**INSTRUCTIONS FOR THE TASK**
Begin with the line containing "Write a Blender" and end with the line containing "S.view_settings.exposure = 0.0;". Give those lines again exactly, leaving out the images.

**MATERIAL FOR THE TASK**

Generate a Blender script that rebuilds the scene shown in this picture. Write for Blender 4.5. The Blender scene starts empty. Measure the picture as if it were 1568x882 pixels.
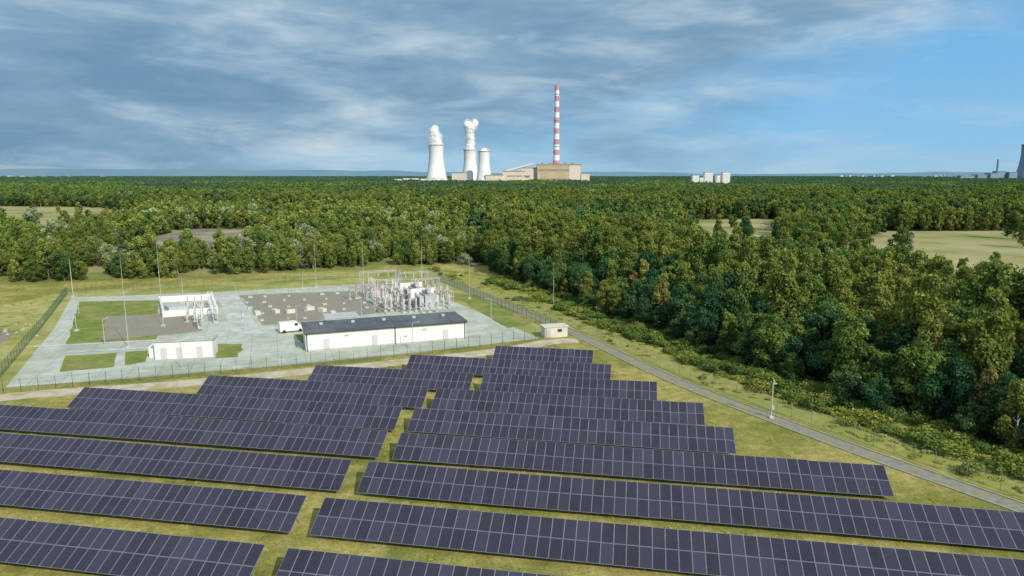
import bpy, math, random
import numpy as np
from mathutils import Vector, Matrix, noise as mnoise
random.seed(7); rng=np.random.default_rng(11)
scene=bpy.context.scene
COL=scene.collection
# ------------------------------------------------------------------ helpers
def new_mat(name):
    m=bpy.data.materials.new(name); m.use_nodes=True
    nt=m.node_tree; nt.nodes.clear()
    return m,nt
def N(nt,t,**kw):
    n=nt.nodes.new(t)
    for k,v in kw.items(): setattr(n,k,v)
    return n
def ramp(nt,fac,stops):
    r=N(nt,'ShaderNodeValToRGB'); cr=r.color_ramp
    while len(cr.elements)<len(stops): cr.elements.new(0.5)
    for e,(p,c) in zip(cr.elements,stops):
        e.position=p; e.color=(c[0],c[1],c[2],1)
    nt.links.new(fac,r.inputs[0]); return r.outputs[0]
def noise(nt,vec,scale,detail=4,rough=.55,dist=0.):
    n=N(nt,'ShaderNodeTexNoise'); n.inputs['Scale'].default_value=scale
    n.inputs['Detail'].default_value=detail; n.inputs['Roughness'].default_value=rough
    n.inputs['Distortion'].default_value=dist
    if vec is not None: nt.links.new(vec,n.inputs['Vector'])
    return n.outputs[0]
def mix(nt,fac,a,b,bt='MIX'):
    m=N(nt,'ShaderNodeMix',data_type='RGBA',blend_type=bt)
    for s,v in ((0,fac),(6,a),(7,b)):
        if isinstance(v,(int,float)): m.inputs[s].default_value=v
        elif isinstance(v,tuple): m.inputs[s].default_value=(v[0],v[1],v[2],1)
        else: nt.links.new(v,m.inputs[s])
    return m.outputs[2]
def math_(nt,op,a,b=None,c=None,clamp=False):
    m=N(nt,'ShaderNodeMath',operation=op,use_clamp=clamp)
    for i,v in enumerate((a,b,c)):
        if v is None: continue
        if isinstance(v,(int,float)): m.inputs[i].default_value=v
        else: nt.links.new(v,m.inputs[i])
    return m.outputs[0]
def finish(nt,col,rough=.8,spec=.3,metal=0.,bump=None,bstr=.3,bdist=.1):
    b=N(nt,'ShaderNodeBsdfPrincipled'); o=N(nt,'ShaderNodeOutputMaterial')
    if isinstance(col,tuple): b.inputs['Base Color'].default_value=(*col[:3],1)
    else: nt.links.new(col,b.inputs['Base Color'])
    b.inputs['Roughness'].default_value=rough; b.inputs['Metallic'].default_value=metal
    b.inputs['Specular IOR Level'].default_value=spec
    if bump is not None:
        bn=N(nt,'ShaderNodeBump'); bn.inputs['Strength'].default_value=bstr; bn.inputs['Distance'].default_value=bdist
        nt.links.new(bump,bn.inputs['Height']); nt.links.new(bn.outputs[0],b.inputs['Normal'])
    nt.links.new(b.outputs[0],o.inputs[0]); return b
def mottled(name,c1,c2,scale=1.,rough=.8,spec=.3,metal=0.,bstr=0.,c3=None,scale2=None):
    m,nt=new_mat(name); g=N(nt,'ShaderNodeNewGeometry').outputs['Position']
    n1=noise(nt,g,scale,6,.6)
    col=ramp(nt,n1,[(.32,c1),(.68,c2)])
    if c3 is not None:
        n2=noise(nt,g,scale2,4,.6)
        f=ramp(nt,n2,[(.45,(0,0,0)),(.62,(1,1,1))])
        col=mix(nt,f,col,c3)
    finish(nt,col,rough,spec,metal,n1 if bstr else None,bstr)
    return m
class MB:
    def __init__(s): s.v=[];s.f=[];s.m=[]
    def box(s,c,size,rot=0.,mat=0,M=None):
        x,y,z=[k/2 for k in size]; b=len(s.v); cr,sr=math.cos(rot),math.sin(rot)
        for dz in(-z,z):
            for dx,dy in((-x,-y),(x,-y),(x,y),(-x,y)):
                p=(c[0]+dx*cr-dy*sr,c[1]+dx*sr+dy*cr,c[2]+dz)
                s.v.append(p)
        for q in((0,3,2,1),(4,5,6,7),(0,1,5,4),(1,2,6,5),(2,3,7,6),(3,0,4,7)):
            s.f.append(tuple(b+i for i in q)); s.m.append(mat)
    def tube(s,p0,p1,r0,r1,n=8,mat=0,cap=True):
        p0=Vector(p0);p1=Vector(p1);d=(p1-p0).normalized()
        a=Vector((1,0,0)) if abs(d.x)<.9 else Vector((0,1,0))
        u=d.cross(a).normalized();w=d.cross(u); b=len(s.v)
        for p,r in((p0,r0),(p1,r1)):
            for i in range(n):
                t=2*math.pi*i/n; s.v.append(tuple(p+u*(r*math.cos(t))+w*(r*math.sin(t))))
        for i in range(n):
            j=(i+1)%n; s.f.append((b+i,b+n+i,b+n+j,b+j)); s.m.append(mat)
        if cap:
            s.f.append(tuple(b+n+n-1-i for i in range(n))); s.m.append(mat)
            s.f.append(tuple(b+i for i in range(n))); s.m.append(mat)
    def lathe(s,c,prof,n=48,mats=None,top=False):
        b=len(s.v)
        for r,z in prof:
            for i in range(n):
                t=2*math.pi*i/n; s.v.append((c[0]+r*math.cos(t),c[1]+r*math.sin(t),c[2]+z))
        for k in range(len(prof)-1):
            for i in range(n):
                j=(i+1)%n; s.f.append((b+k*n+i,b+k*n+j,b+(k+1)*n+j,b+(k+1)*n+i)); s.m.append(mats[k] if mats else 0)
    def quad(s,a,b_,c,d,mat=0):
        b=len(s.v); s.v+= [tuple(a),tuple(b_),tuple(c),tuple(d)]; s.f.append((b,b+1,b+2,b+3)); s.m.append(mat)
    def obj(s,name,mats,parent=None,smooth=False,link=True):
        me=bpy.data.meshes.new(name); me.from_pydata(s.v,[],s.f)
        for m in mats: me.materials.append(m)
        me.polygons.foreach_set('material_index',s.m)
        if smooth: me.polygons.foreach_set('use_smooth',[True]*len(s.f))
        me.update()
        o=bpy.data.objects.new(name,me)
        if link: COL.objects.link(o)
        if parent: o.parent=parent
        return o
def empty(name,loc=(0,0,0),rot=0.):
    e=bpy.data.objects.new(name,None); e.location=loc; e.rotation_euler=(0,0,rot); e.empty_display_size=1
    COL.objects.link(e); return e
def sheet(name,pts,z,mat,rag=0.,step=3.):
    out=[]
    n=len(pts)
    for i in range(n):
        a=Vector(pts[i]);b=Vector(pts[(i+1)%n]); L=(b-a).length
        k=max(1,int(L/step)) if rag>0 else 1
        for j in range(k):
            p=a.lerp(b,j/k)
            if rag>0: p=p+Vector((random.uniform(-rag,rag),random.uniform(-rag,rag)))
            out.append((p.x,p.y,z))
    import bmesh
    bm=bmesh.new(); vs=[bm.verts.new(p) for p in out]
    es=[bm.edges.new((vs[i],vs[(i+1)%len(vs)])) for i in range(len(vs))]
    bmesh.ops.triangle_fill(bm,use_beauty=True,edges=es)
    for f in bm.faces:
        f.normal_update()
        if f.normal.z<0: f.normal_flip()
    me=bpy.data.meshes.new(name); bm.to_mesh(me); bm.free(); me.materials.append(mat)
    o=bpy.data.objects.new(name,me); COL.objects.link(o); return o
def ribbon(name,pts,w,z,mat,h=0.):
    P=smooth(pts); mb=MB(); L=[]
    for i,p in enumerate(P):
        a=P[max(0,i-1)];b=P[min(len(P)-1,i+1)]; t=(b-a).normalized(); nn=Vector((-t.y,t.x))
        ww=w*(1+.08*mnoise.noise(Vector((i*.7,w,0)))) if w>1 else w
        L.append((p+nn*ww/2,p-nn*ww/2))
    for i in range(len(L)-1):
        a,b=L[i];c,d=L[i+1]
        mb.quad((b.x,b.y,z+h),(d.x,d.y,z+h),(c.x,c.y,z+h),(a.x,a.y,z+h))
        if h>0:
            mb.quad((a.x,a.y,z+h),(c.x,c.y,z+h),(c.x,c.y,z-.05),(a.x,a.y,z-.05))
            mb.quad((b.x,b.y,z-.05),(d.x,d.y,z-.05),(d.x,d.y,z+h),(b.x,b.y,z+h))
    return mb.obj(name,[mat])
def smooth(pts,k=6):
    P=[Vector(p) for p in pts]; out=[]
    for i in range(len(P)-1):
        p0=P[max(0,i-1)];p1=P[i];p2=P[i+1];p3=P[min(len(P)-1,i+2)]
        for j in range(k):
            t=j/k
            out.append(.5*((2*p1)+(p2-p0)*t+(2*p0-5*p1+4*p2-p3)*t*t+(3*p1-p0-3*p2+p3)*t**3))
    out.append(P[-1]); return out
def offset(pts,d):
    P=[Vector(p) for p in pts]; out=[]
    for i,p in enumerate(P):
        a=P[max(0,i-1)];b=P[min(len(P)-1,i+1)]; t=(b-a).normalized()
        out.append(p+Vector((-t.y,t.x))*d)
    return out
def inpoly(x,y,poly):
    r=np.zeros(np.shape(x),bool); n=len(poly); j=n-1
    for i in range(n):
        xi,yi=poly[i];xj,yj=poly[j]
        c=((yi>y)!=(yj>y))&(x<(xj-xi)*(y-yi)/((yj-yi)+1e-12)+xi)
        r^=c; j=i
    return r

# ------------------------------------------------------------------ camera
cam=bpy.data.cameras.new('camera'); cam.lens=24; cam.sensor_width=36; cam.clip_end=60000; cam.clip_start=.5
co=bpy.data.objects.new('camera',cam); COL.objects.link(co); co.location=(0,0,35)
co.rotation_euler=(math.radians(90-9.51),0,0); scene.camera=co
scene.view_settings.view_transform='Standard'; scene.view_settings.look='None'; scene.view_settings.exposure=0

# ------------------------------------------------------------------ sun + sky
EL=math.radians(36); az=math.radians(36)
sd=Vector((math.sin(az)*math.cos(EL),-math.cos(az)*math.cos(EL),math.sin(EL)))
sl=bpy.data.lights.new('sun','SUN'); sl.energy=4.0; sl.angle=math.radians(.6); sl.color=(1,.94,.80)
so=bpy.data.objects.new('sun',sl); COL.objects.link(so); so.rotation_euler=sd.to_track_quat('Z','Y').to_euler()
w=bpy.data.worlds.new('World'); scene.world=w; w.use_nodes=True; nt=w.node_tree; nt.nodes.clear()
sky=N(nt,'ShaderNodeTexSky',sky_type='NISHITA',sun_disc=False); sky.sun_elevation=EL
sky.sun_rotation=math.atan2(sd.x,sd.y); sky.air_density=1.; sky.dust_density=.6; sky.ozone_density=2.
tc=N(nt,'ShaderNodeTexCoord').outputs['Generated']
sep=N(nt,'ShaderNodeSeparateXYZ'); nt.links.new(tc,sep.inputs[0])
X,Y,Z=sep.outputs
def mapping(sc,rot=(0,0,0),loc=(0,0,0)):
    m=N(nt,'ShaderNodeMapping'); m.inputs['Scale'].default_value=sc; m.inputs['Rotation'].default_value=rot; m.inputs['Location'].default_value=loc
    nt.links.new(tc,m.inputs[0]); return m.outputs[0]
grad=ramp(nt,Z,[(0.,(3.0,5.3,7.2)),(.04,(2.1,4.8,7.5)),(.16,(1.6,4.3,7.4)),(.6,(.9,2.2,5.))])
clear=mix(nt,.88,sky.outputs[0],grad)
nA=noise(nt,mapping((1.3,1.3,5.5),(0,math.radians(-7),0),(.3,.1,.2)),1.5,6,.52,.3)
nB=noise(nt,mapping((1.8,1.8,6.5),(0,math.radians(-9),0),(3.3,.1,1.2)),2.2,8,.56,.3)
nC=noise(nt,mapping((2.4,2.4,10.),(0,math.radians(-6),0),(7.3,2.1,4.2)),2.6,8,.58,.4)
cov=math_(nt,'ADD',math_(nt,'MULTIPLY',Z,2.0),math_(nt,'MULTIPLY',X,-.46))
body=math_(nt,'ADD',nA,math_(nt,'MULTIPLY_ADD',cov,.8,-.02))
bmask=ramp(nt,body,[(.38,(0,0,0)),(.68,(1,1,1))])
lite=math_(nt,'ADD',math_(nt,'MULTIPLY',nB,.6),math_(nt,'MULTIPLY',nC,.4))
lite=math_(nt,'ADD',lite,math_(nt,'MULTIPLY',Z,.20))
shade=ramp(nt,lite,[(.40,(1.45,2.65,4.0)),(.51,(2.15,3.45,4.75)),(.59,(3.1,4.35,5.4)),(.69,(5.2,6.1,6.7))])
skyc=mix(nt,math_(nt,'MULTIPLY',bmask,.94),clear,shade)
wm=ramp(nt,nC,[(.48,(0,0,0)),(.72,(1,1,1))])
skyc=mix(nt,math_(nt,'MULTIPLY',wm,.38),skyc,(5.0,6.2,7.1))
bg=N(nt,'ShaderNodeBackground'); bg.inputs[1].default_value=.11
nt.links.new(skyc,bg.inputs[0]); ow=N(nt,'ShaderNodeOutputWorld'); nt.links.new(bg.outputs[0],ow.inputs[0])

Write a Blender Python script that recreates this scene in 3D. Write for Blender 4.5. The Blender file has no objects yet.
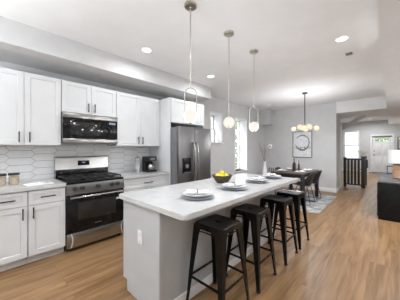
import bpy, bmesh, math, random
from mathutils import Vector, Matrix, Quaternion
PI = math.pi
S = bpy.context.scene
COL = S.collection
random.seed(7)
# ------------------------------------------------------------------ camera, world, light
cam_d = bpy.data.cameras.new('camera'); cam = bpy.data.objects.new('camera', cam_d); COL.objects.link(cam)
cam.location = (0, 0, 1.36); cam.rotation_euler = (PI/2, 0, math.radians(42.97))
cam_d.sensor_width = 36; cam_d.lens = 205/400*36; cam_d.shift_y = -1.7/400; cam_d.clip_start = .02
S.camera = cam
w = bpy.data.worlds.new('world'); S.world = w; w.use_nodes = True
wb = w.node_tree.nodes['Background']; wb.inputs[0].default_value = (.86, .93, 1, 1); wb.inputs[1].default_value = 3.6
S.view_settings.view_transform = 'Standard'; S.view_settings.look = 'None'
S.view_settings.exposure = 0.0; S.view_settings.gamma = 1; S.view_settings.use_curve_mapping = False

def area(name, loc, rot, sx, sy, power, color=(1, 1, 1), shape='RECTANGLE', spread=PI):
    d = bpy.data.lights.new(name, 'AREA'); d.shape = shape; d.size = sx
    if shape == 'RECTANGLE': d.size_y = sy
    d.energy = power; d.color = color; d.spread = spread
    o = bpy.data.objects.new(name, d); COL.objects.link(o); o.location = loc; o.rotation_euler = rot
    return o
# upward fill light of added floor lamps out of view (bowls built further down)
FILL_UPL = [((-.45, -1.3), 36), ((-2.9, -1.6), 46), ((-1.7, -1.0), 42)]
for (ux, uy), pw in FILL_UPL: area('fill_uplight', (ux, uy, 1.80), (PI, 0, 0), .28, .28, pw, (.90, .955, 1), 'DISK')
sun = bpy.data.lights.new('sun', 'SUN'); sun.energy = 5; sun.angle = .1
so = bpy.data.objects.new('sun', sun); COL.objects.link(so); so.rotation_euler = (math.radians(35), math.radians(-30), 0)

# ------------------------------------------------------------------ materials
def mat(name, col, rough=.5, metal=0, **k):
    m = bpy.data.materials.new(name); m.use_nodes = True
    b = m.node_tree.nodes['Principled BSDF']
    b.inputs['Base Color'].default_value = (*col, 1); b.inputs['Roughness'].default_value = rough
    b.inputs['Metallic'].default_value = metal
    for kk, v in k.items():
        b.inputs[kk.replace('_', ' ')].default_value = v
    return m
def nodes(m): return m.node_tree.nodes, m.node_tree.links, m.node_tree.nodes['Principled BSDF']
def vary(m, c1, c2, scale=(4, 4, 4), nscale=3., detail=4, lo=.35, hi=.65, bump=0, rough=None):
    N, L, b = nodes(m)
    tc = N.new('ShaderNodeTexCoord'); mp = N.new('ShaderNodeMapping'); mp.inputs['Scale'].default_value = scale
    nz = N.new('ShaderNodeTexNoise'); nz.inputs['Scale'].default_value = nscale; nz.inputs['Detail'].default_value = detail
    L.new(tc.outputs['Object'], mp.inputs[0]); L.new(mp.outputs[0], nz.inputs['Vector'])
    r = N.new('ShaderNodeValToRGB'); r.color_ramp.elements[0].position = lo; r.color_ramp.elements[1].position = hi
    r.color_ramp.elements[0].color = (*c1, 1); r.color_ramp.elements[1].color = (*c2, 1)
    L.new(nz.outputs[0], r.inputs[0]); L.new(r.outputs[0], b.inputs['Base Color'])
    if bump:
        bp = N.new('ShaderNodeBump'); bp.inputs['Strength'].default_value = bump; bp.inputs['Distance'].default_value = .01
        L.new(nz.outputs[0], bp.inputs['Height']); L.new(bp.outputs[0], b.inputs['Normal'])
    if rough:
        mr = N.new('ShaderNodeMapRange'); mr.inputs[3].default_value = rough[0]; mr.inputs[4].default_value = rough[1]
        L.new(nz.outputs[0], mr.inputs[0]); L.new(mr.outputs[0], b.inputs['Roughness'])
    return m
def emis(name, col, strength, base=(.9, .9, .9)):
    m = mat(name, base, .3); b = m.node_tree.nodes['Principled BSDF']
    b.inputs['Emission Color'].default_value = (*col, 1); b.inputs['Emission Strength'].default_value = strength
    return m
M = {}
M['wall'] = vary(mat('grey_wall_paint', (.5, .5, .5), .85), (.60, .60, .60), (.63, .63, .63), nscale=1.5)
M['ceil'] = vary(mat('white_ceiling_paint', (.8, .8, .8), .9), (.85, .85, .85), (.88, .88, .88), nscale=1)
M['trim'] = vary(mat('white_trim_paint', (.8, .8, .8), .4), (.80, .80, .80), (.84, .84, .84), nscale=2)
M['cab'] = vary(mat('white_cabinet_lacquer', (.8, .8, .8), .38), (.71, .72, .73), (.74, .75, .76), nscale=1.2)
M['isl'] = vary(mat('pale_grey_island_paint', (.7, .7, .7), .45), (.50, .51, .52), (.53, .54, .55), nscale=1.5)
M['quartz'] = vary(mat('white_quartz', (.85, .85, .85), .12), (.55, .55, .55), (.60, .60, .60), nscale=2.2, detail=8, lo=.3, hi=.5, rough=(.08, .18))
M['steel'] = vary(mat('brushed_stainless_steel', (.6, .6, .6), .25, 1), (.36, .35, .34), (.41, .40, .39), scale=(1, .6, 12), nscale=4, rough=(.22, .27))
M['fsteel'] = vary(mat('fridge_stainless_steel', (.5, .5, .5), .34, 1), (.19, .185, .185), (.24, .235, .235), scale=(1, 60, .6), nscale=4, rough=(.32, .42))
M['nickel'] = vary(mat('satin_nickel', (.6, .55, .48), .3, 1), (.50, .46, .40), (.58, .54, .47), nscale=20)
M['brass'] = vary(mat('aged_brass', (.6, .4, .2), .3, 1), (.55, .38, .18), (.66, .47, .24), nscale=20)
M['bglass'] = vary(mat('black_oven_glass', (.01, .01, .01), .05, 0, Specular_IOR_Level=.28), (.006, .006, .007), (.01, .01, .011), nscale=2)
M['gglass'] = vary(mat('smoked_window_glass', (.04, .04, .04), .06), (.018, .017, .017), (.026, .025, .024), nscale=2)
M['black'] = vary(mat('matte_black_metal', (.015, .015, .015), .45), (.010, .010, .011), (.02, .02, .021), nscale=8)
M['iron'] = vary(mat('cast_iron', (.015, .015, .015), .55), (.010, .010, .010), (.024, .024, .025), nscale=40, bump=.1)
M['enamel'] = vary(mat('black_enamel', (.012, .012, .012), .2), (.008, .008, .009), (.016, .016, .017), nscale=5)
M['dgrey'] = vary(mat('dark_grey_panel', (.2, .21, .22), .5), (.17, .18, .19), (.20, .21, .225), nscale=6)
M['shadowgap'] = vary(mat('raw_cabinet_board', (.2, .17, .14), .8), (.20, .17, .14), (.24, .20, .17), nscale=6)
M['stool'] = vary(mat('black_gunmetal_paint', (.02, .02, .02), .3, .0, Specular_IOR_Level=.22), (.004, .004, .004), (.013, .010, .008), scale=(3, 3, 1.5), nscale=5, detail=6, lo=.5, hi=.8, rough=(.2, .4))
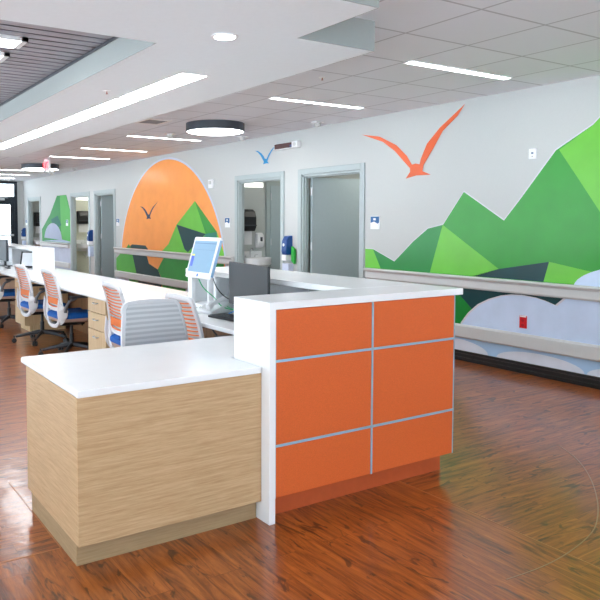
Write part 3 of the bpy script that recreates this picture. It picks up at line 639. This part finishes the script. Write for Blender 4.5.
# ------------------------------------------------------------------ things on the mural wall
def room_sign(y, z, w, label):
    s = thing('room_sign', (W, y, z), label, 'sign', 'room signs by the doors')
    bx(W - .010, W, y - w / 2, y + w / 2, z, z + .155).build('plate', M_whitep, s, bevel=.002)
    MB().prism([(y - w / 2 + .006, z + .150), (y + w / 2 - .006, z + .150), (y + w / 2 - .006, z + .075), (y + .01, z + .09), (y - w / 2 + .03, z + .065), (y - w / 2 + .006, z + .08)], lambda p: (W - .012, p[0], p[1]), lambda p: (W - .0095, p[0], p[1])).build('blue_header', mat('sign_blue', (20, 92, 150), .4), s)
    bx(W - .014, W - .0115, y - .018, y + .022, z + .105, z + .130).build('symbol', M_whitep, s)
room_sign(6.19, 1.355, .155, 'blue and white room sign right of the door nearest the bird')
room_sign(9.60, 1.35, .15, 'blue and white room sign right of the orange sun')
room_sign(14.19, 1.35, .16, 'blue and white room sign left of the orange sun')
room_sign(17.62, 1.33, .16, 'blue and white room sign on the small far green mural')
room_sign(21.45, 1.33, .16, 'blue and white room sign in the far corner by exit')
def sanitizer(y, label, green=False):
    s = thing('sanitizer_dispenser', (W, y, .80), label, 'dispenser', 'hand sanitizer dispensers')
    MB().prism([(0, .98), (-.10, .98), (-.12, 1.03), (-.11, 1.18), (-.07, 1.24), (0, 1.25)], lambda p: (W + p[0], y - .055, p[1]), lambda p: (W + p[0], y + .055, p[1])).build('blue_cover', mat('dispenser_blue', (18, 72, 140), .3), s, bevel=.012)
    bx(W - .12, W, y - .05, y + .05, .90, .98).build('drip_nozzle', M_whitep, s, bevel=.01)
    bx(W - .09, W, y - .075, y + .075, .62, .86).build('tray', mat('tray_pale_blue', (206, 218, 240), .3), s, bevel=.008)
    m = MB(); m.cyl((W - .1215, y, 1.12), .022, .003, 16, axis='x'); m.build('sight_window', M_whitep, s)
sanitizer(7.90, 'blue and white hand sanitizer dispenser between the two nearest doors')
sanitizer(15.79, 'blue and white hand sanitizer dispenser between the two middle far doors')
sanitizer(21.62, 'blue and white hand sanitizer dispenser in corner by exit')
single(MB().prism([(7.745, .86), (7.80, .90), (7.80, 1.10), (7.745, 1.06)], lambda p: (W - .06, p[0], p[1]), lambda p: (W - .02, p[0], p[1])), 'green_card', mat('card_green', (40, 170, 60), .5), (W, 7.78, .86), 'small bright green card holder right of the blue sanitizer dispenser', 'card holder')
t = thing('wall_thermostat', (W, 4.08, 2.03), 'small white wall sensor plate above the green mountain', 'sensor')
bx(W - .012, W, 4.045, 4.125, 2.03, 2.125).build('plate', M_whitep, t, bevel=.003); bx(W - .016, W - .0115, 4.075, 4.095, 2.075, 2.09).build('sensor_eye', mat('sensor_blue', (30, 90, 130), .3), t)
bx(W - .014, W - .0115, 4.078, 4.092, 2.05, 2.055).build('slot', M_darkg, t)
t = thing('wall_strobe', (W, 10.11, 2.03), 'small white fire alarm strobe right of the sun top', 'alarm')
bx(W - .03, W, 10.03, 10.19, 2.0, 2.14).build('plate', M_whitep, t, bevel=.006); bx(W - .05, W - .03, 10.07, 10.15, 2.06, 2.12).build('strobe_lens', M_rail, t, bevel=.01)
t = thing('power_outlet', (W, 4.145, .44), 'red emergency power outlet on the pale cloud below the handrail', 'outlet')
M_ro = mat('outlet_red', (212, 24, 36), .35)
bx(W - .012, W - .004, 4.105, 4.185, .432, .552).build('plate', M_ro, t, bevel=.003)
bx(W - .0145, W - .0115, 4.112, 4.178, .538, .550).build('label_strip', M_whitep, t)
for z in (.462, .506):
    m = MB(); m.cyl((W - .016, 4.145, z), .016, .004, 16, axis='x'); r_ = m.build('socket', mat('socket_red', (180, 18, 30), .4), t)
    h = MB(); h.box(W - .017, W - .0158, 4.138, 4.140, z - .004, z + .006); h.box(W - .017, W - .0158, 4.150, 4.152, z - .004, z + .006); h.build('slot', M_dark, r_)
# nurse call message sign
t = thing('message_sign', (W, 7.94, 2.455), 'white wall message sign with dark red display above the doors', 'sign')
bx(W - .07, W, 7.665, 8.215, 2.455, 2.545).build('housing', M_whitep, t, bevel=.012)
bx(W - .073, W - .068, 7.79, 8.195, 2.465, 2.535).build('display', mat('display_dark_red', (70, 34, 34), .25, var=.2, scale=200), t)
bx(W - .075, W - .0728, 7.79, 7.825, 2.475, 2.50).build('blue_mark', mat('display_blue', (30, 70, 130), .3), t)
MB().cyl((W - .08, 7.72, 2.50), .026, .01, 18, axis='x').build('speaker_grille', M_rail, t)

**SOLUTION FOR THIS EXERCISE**
Write a Blender Python script that recreates this scene in 3D. Write for Blender 4.5. The Blender file has no objects yet.
import bpy, bmesh, math, random
from mathutils import Vector, Matrix, Quaternion
PI = math.pi
S = bpy.context.scene
COL = S.collection
random.seed(7)
# ------------------------------------------------------------------ camera, world, light
cam_d = bpy.data.cameras.new('camera'); cam = bpy.data.objects.new('camera', cam_d); COL.objects.link(cam)
cam.location = (0, 0, 1.36); cam.rotation_euler = (PI/2, 0, math.radians(42.97))
cam_d.sensor_width = 36; cam_d.lens = 205/400*36; cam_d.shift_y = -1.7/400; cam_d.clip_start = .02
S.camera = cam
w = bpy.data.worlds.new('world'); S.world = w; w.use_nodes = True
wb = w.node_tree.nodes['Background']; wb.inputs[0].default_value = (.86, .93, 1, 1); wb.inputs[1].default_value = 3.6
S.view_settings.view_transform = 'Standard'; S.view_settings.look = 'None'
S.view_settings.exposure = 0.0; S.view_settings.gamma = 1; S.view_settings.use_curve_mapping = False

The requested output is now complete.